Idealna decyzja według mnie? Czerwo dla Shelveya, żółta dla Evansa. Wydaje mi się, że żółta dla Scousera przeszłaby również pod warunkiem braku kary dla obrońcy United. Ważne jednak, iż decyzja sędziego ma uzasadnienie.
Korekta: po przespaniu się i oglądnięciu sytuacji na spokojnie oraz lekturze argumentów w komentarzach, zmieniłem nieco zdanie w kwestii Evansa. Rzeczywiście były dwie nogi złączone jeszcze przed zderzeniem. Rzeczywiście, sędzia mógł wywalić również Evansa z boiska.

Shelvey vs Evans

Sytuacja druga – faul na Valencii

Valencia w tej sytuacji stracił pewność siebie i szukał faulu. Czynność ta, o ile nie przeradza się w faulu symulowanie, jest jak najbardziej na miejscu. Antoś tej sytuacji pewnie by nie wykorzystał, tym bardziej na miejscu fanów LFC piętnowałbym głupotę swojego obrońcy, a nie szukał winnych dookoła. W ujęciu na filmie powyżej od czasu [0:16] widać wyraźnie zgiętą rękę Johnsona położoną na plecach Valencii i szybko wyprostowywaną – w tym samym tempie, co upadek Ekwadorczyka.
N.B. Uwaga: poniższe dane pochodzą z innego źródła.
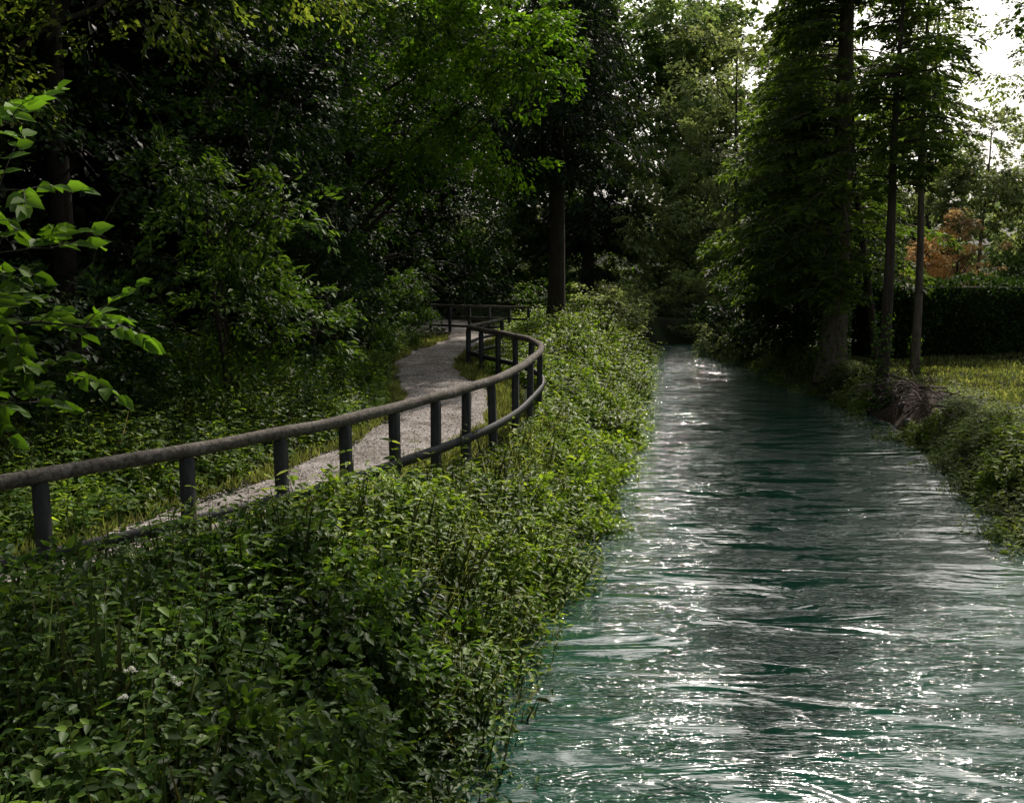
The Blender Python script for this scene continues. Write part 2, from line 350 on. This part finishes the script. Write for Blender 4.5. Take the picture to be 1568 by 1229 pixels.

Zauważyć też wypada te same ręce wyciągnięte w kierunku przeciwnika ok. [0:08] tuż przed momentem faulu.
Sytuacja nienależąca do kategorii „widać z kilometra”, jednakże powtórka nie pozostawia mi złudzeń. Soft foul, but a foul.

Faul Johnsona

Sytuacja trzecia – faul Van Persiego

Ponoć skoro sędzia wyrzucił z boiska Jonjo Shelveya, powinien postąpić podobnie z Robinem. Jeśli ktoś nie widzi znaczących różnic między dwoma sytuacjami, to przepraszam, ale nie ma o czym rozmawiać. RvP trafił bezpośrednio w piłkę, sunął po ziemi. Shelvey nie. Tyle.


Styl gry United w tym meczu mi się nie podobał, nie takiej gry oczekuję od przyszłych mistrzów Anglii. O tym jednak napisze kolega Foster. W tym miejscu chciałem tylko zwrócić uwagę na problem dzisiejszego sędziowania, a przede wszystkim podejścia do sprawy części kibiców. Nie mówię, że były to sytuacje całkowicie jednoznaczne i łatwe do oceny, sądzę wręcz przeciwnie. Sędzia Mark Halsey miał jednak pełne prawo postąpić tak, jak miało to miejsce na Anfield. I żadne współczucie dla biednych liverpoolczyków tego nie zmieni.

Always the victims, it’s never your fault!